> **WORK TO COMPLETE**
Your copy should hold exactly the lines from the one containing "Write a three.js" to the one containing "renderer.shadowMap.enabled = true;", inclusive, with no pictures.

> **EXTRACTED ENTRIES**
__________
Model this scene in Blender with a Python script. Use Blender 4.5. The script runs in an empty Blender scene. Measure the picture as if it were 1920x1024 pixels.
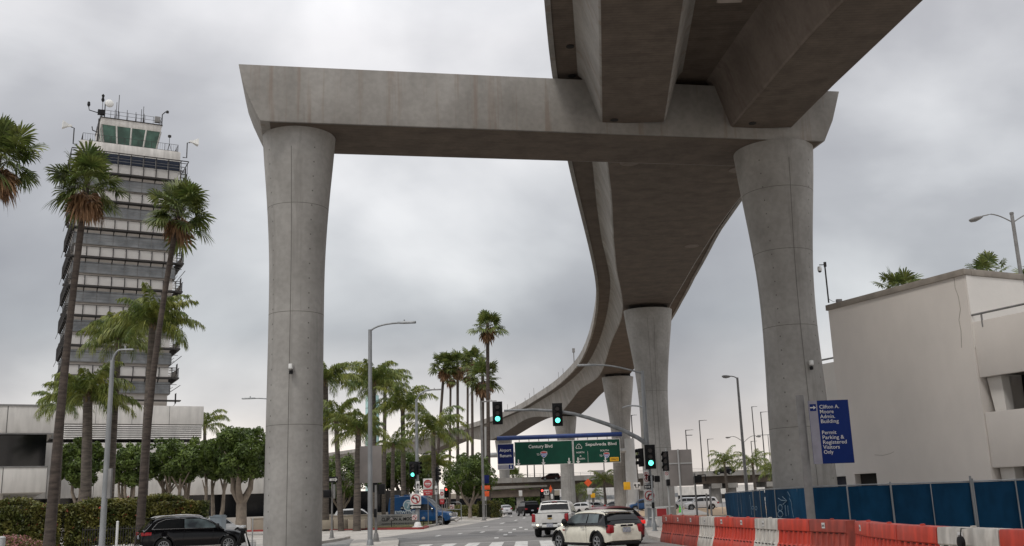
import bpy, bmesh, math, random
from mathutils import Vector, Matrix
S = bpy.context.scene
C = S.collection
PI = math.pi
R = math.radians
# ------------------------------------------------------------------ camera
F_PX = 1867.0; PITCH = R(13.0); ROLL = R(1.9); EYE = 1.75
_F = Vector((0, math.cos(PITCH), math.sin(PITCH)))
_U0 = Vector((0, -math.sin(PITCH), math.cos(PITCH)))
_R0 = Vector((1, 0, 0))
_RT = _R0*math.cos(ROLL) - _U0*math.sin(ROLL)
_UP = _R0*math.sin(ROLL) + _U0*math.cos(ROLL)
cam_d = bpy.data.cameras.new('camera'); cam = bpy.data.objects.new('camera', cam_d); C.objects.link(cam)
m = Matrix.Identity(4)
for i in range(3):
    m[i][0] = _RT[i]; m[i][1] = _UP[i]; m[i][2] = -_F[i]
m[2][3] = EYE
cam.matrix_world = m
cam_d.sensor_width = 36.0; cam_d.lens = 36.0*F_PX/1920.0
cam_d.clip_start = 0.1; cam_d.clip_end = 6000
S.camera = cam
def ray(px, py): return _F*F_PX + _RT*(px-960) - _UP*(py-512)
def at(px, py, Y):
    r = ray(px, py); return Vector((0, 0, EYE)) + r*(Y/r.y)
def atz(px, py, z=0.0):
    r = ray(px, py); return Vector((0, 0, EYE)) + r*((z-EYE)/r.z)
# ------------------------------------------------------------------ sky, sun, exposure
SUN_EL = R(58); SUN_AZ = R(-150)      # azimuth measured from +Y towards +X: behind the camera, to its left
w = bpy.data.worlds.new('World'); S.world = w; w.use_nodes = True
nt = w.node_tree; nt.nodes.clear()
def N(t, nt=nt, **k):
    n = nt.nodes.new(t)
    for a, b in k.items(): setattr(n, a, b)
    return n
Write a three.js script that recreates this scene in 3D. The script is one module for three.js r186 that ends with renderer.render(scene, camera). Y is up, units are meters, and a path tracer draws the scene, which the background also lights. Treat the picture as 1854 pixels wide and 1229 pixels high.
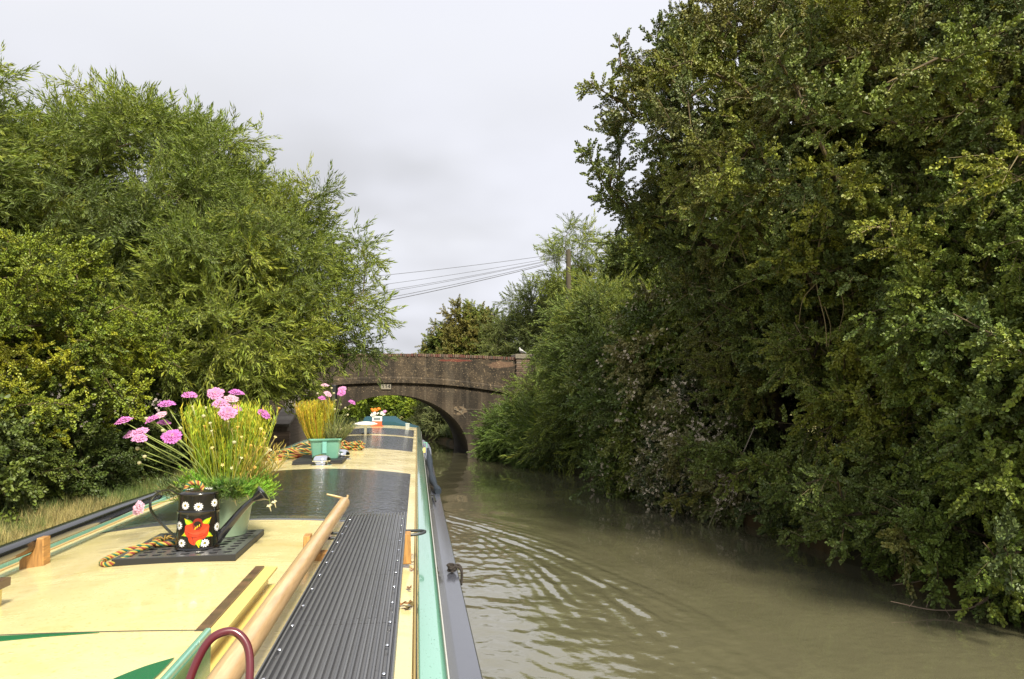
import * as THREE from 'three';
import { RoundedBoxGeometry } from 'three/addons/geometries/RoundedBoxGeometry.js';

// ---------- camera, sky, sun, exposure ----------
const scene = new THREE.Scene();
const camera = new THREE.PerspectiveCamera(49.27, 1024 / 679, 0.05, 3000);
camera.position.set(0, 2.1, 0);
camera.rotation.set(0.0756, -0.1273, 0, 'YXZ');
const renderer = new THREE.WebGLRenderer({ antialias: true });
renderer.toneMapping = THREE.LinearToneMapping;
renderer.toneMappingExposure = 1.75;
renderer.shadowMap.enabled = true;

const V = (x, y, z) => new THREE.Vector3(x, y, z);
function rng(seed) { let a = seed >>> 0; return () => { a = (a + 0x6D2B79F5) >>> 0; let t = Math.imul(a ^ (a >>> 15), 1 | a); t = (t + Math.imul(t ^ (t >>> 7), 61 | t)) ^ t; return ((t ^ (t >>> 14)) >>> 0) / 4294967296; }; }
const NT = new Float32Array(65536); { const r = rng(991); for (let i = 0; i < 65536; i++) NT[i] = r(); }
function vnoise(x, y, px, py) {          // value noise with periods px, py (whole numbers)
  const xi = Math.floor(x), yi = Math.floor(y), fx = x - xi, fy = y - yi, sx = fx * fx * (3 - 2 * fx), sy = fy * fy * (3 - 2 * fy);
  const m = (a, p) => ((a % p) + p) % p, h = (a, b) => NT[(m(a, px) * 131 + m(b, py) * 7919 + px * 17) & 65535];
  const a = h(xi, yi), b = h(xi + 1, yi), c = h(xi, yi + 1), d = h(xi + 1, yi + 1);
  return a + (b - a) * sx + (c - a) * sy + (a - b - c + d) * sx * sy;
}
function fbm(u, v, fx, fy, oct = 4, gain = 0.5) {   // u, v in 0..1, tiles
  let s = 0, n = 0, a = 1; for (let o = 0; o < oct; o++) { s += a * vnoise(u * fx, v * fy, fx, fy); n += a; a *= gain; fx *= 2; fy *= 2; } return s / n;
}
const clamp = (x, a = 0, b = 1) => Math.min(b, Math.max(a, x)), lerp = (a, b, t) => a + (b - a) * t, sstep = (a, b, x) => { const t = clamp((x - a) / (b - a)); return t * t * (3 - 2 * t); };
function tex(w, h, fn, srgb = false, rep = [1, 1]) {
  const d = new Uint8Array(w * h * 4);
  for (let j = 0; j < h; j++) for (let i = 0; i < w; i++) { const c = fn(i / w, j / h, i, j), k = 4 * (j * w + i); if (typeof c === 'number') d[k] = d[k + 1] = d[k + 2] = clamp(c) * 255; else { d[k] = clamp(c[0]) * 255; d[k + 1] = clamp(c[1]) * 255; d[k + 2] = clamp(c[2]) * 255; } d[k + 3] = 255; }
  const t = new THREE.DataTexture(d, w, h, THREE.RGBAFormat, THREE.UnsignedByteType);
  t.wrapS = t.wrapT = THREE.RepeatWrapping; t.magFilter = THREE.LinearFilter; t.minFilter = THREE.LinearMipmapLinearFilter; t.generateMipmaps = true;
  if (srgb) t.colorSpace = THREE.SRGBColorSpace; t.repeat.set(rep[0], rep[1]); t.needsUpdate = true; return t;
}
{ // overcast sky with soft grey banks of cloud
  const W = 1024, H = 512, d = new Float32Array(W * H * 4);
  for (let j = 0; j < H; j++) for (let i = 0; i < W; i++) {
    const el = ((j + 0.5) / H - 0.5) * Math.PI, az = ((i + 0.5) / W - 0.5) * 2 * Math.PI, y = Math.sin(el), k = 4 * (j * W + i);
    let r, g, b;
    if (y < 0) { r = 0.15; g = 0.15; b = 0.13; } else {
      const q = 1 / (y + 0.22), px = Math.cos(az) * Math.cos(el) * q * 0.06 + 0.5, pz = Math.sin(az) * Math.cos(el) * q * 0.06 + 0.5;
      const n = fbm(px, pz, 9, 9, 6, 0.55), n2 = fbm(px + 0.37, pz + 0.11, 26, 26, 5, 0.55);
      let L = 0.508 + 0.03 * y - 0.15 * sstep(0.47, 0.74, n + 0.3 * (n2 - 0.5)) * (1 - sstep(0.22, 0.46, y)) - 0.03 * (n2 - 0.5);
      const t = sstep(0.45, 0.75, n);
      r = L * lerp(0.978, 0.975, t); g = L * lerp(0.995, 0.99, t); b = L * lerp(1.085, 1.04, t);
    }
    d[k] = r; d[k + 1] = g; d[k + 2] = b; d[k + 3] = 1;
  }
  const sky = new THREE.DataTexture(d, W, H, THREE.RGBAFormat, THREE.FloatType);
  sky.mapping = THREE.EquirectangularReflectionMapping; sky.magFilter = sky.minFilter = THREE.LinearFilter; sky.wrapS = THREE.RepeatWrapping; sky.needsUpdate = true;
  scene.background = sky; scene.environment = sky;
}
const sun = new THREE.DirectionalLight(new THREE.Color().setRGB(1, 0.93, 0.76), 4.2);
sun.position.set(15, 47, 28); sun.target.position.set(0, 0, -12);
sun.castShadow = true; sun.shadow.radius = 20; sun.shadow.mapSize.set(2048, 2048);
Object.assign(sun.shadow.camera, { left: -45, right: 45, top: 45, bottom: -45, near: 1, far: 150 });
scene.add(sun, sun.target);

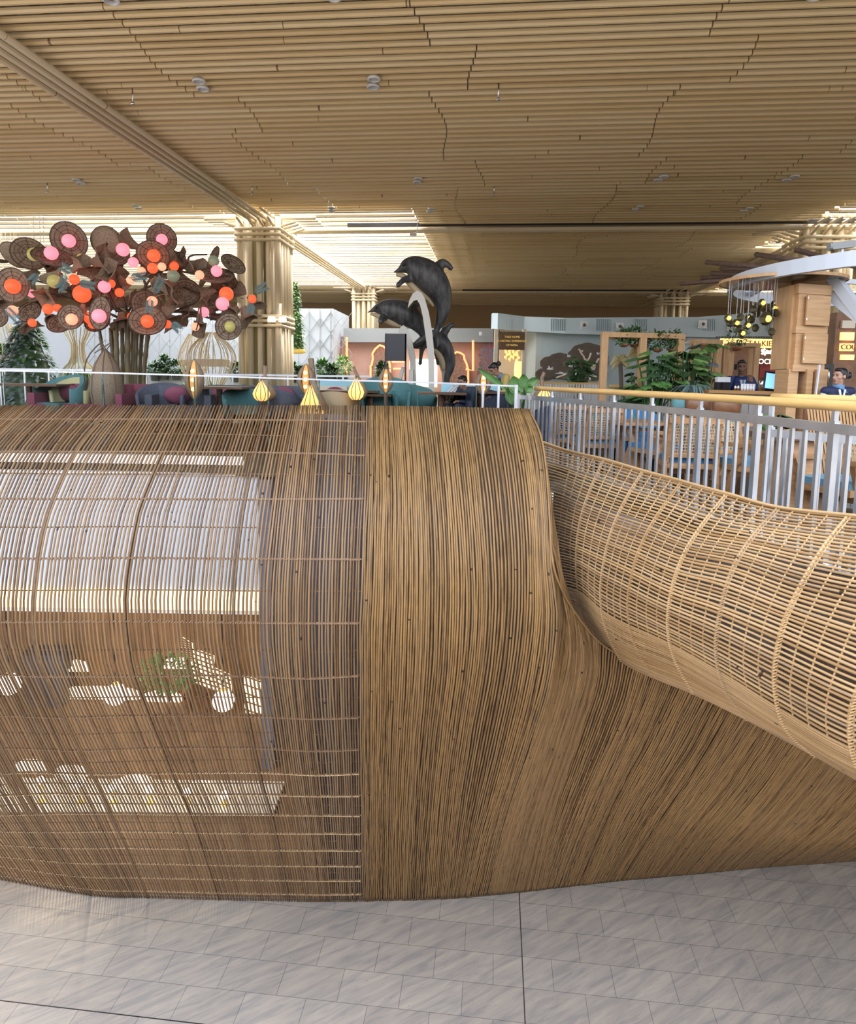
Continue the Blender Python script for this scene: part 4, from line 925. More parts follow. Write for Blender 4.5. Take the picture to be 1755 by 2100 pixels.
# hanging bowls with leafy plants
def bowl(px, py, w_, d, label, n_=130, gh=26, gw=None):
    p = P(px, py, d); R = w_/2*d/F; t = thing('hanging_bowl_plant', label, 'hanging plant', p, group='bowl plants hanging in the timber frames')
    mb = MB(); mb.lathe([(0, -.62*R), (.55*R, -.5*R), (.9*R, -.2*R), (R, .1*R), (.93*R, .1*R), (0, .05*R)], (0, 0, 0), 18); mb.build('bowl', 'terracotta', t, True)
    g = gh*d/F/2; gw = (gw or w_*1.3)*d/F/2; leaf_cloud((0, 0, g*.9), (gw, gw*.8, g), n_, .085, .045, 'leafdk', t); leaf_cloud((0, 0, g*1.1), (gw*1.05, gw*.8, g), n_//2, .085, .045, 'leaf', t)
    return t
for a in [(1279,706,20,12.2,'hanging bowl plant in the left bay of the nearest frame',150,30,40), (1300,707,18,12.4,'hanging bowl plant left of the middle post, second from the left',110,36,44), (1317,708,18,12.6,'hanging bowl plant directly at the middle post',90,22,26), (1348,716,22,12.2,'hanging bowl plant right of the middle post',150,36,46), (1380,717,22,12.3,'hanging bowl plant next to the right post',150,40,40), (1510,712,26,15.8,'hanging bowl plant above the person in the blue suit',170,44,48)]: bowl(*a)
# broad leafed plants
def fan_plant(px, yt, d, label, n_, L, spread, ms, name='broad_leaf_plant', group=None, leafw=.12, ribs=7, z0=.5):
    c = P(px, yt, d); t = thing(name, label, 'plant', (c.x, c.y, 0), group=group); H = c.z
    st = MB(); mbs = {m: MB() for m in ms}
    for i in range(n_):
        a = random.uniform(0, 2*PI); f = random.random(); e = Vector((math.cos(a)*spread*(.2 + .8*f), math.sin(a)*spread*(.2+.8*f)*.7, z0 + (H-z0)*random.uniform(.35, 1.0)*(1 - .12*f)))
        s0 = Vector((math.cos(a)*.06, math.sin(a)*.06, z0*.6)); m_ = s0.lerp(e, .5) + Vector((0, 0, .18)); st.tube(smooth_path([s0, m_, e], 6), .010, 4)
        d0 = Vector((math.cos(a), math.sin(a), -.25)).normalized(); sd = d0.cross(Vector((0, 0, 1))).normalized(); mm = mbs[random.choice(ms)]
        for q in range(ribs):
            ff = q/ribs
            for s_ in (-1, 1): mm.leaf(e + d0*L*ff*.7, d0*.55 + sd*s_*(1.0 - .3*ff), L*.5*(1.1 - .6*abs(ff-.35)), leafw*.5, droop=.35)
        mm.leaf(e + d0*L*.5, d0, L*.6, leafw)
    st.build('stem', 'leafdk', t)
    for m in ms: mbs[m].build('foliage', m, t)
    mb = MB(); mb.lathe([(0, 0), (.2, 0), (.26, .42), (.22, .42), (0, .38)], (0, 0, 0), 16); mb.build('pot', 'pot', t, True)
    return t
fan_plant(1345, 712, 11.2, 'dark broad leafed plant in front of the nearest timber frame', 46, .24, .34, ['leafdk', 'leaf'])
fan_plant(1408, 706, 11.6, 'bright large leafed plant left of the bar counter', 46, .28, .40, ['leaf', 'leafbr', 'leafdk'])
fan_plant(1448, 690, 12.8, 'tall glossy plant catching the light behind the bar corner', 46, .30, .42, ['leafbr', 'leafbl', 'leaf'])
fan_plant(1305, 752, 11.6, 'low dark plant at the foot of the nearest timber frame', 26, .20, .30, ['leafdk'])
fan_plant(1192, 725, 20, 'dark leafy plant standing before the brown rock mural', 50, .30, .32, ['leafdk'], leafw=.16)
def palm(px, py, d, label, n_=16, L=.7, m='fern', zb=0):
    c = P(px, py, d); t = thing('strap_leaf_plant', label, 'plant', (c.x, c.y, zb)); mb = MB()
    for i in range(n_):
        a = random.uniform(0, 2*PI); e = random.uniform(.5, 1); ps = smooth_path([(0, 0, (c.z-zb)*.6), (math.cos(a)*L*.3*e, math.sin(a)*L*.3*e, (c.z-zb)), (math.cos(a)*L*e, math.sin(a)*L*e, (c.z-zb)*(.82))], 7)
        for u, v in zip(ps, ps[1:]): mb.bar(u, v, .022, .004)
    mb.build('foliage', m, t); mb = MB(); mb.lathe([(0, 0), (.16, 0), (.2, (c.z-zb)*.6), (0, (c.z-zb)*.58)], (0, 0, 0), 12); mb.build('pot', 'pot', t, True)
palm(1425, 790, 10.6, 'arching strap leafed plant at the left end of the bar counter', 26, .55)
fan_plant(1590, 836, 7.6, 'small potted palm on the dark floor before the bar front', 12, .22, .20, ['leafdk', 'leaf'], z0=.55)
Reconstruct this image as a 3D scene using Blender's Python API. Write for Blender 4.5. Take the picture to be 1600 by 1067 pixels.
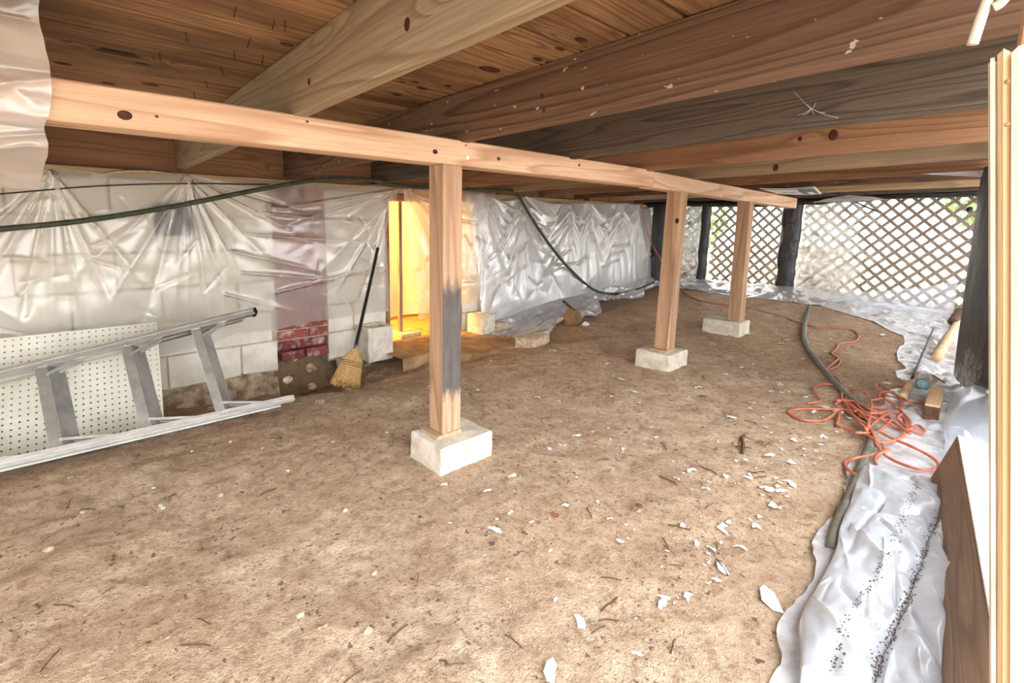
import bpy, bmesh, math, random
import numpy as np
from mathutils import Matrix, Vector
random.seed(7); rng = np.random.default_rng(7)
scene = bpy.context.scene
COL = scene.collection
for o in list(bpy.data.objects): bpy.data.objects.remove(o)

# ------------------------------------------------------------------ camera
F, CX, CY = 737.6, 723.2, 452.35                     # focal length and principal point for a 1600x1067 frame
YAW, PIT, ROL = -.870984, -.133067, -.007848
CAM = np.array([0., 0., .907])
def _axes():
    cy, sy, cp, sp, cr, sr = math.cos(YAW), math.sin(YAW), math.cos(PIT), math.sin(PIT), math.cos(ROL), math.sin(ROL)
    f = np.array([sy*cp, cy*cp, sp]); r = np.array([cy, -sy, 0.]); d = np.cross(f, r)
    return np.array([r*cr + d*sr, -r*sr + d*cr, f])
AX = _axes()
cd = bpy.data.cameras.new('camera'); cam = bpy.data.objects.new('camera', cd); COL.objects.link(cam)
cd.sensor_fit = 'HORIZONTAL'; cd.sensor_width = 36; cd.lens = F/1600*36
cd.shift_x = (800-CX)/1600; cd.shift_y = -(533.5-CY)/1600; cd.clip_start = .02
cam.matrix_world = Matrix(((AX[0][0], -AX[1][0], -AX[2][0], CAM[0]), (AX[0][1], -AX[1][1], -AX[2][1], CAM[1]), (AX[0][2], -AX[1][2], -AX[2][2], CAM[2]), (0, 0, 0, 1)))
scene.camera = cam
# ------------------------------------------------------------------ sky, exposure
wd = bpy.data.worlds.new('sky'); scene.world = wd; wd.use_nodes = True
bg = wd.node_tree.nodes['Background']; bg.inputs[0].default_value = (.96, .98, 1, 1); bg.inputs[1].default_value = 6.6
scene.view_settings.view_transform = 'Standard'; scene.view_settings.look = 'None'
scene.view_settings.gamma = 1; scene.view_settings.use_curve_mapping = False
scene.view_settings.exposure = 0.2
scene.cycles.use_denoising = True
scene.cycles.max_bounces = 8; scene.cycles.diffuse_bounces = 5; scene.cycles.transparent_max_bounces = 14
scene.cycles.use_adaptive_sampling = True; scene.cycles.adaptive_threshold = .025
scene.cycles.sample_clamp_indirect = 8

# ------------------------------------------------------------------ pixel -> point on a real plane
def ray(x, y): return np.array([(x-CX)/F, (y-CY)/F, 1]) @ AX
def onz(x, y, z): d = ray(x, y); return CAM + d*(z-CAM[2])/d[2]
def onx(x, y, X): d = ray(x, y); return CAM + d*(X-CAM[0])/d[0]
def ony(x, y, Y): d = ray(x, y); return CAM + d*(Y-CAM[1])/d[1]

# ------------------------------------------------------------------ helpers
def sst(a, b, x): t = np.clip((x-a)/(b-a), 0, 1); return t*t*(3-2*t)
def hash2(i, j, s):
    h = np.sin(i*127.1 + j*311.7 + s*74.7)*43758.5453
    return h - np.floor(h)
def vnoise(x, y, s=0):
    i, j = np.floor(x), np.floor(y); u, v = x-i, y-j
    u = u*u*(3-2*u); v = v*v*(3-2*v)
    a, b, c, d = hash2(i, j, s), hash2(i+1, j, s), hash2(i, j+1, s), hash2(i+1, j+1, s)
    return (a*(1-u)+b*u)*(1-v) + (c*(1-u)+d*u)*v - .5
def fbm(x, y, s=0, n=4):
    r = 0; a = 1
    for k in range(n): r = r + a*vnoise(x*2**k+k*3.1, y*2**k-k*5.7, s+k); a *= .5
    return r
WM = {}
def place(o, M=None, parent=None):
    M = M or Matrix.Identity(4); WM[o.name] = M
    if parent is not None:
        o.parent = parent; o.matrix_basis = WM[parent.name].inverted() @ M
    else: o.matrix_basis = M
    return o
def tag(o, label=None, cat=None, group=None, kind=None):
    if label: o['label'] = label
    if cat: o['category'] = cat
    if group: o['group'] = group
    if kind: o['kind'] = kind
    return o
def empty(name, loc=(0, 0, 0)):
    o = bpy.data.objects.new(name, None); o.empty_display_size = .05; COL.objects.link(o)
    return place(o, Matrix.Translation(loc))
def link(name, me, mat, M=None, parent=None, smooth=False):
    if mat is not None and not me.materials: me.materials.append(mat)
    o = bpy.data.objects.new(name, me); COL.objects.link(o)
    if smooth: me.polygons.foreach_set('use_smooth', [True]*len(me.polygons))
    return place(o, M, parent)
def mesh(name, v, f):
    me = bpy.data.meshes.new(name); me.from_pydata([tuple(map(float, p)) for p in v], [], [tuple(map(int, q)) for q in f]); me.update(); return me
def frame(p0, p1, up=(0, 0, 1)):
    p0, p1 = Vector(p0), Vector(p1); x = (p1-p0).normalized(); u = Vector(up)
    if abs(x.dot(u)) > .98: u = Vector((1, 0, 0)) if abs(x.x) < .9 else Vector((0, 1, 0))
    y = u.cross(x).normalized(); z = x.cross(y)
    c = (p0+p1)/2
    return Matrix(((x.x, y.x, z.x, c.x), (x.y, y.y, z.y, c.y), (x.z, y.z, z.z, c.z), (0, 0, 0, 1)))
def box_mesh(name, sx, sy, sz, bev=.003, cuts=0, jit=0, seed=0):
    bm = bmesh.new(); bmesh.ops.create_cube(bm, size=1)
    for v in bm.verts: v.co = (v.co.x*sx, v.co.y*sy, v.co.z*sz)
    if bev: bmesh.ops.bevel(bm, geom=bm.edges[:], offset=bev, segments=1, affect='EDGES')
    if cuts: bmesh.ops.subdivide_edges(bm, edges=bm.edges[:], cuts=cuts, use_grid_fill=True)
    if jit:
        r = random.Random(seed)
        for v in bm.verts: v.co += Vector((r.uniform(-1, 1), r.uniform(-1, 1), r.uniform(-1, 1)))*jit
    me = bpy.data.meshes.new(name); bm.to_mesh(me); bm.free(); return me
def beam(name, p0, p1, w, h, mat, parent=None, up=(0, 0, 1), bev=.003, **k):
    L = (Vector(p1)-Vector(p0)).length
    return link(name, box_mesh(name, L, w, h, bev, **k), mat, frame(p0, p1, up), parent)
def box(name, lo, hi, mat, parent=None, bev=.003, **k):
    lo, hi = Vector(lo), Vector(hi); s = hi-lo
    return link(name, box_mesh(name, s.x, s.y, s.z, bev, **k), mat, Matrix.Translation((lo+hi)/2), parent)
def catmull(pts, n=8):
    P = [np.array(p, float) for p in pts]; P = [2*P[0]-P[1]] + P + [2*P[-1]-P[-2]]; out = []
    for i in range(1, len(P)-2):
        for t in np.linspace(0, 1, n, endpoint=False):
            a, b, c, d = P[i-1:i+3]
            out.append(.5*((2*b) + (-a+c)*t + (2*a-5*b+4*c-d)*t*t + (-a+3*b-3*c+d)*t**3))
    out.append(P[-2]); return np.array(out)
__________
> **RESULT OF THIS EXERCISE**
Write a three.js script that recreates this scene in 3D. The script is one module for three.js r186 that ends with renderer.render(scene, camera). Y is up, units are meters, and a path tracer draws the scene, which the background also lights. Treat the picture as 1854 pixels wide and 1229 pixels high.
import * as THREE from 'three';
import { RoundedBoxGeometry } from 'three/addons/geometries/RoundedBoxGeometry.js';

// ---------- camera, sky, sun, exposure ----------
const scene = new THREE.Scene();
const camera = new THREE.PerspectiveCamera(49.27, 1024 / 679, 0.05, 3000);
camera.position.set(0, 2.1, 0);
camera.rotation.set(0.0756, -0.1273, 0, 'YXZ');
const renderer = new THREE.WebGLRenderer({ antialias: true });
renderer.toneMapping = THREE.LinearToneMapping;
renderer.toneMappingExposure = 1.75;
renderer.shadowMap.enabled = true;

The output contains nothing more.